>> begin

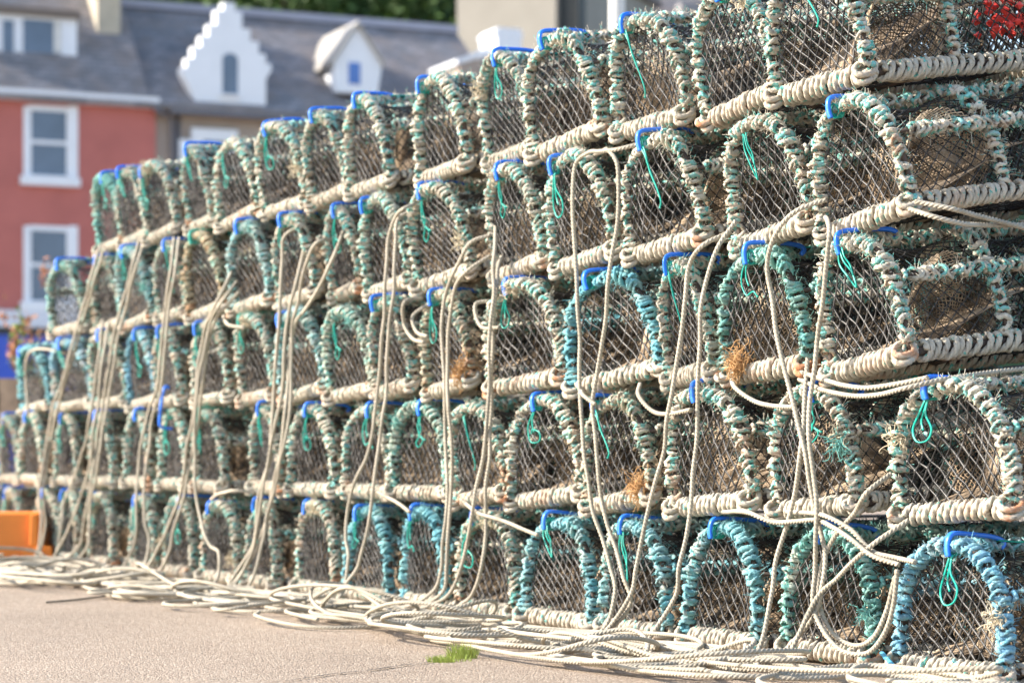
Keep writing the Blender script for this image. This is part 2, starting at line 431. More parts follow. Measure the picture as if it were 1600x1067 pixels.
# tan soft eyes (funnels) and the sloping parlour sheet
FUN = []
for k in range(3):
    mb = MB()
    for (sx, yc, zc) in (((-1, 0.20, 0.16),) if k == 1 else ((1, 0.17, 0.145),) if k == 2 else ((-1, 0.30, 0.16), (1, 0.16, 0.15))):
        def ff(P, sx=sx, yc=yc, zc=zc):
            w = P[:, 1]; a = P[:, 0]; r = 0.105*(1-w)**0.8+0.042
            droop = -0.05*w
            return np.stack([sx*(HA*0.94-w*0.23)+0.01*np.sin(3*a), yc+r*np.cos(a)*(0.95), zc+droop+r*0.92*np.sin(a)*(1+0.05*np.sin(a*4+k))+0.008*smooth_noise(np.stack([a, w], 1), 3, k)], 1)
        net(mb, ff, 0, 2*PI, 0, 1, 2*PI/96, 1/38, 0.0016, 0.0, None, 60+k, 0.25)
        a = np.linspace(0, 2*PI, 28); P = ff(np.stack([a, np.ones(28)], 1)); tube(mb, P, 0.004, 5)
    FUN.append(mb.mesh('funnel_net', M_TAN))
INN = []
for k in range(3):
    mb = MB()
    def fs(P, k=k):
        x, w = P[:, 0], P[:, 1]
        return np.stack([x*0.98, 0.05+0.40*w+0.018*smooth_noise(P*np.array([1, .4]), 9, 70+k), ZB+0.01+(0.09+0.035*k)*w**0.8+0.025*smooth_noise(P*np.array([1, .4]), 9, 80+k)*np.sin(w*PI)+0.02*np.cos(x*9)], 1)
    net(mb, fs, -HA, HA, 0, 1, 0.0064, 1/56, 0.0017, 0.0, None, 90+k, 0.25)
    INN.append(mb.mesh('inner_net', M_TAN))
# dried weed, shell and frayed scraps caught in the nets
WEED = []
for k in range(3):
    g = np.random.default_rng(500+k); mb = MB()
    for _ in range(26):
        th = g.random(); p = np.array([g.uniform(-HA*.9, HA*.9), 0.03+0.58*g.random(), ZB+0.01+0.24*g.random()**2.2])
        sc = g.uniform(0.003, 0.011)*np.array([1, 1, 1.0])*g.uniform(0.4, 1.6, 3)
        R = np.array(Matrix.Rotation(g.random()*6, 3, Vector(g.normal(size=3)).normalized()))
        mb.add((OCT*sc*g.uniform(.7, 1.3, (6, 1)))@R.T+p, None, OCTF)
    for _ in range(2):
        p = np.array([g.uniform(-HA*.9, HA*.9), 0.03+0.5*g.random(), ZB+0.02+0.26*g.random()]); q = [p]
        for _ in range(3): q.append(q[-1]+g.normal(size=3)*0.018)
        tube(mb, np.array(q), 0.0016, 3, caps=False)
    WEED.append(mb.mesh('weed_scraps', M_WEED, False))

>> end

Copy out each line exactly, without the pictures.

Keep writing the Blender script for this image. This is part 2, starting at line 431. More parts follow. Measure the picture as if it were 1600x1067 pixels.
# tan soft eyes (funnels) and the sloping parlour sheet
FUN = []
for k in range(3):
    mb = MB()
    for (sx, yc, zc) in (((-1, 0.20, 0.16),) if k == 1 else ((1, 0.17, 0.145),) if k == 2 else ((-1, 0.30, 0.16), (1, 0.16, 0.15))):
        def ff(P, sx=sx, yc=yc, zc=zc):
            w = P[:, 1]; a = P[:, 0]; r = 0.105*(1-w)**0.8+0.042
            droop = -0.05*w
            return np.stack([sx*(HA*0.94-w*0.23)+0.01*np.sin(3*a), yc+r*np.cos(a)*(0.95), zc+droop+r*0.92*np.sin(a)*(1+0.05*np.sin(a*4+k))+0.008*smooth_noise(np.stack([a, w], 1), 3, k)], 1)
        net(mb, ff, 0, 2*PI, 0, 1, 2*PI/96, 1/38, 0.0016, 0.0, None, 60+k, 0.25)
        a = np.linspace(0, 2*PI, 28); P = ff(np.stack([a, np.ones(28)], 1)); tube(mb, P, 0.004, 5)
    FUN.append(mb.mesh('funnel_net', M_TAN))
INN = []
for k in range(3):
    mb = MB()
    def fs(P, k=k):
        x, w = P[:, 0], P[:, 1]
        return np.stack([x*0.98, 0.05+0.40*w+0.018*smooth_noise(P*np.array([1, .4]), 9, 70+k), ZB+0.01+(0.09+0.035*k)*w**0.8+0.025*smooth_noise(P*np.array([1, .4]), 9, 80+k)*np.sin(w*PI)+0.02*np.cos(x*9)], 1)
    net(mb, fs, -HA, HA, 0, 1, 0.0064, 1/56, 0.0017, 0.0, None, 90+k, 0.25)
    INN.append(mb.mesh('inner_net', M_TAN))
# dried weed, shell and frayed scraps caught in the nets
WEED = []
for k in range(3):
    g = np.random.default_rng(500+k); mb = MB()
    for _ in range(26):
        th = g.random(); p = np.array([g.uniform(-HA*.9, HA*.9), 0.03+0.58*g.random(), ZB+0.01+0.24*g.random()**2.2])
        sc = g.uniform(0.003, 0.011)*np.array([1, 1, 1.0])*g.uniform(0.4, 1.6, 3)
        R = np.array(Matrix.Rotation(g.random()*6, 3, Vector(g.normal(size=3)).normalized()))
        mb.add((OCT*sc*g.uniform(.7, 1.3, (6, 1)))@R.T+p, None, OCTF)
    for _ in range(2):
        p = np.array([g.uniform(-HA*.9, HA*.9), 0.03+0.5*g.random(), ZB+0.02+0.26*g.random()]); q = [p]
        for _ in range(3): q.append(q[-1]+g.normal(size=3)*0.018)
        tube(mb, np.array(q), 0.0016, 3, caps=False)
    WEED.append(mb.mesh('weed_scraps', M_WEED, False))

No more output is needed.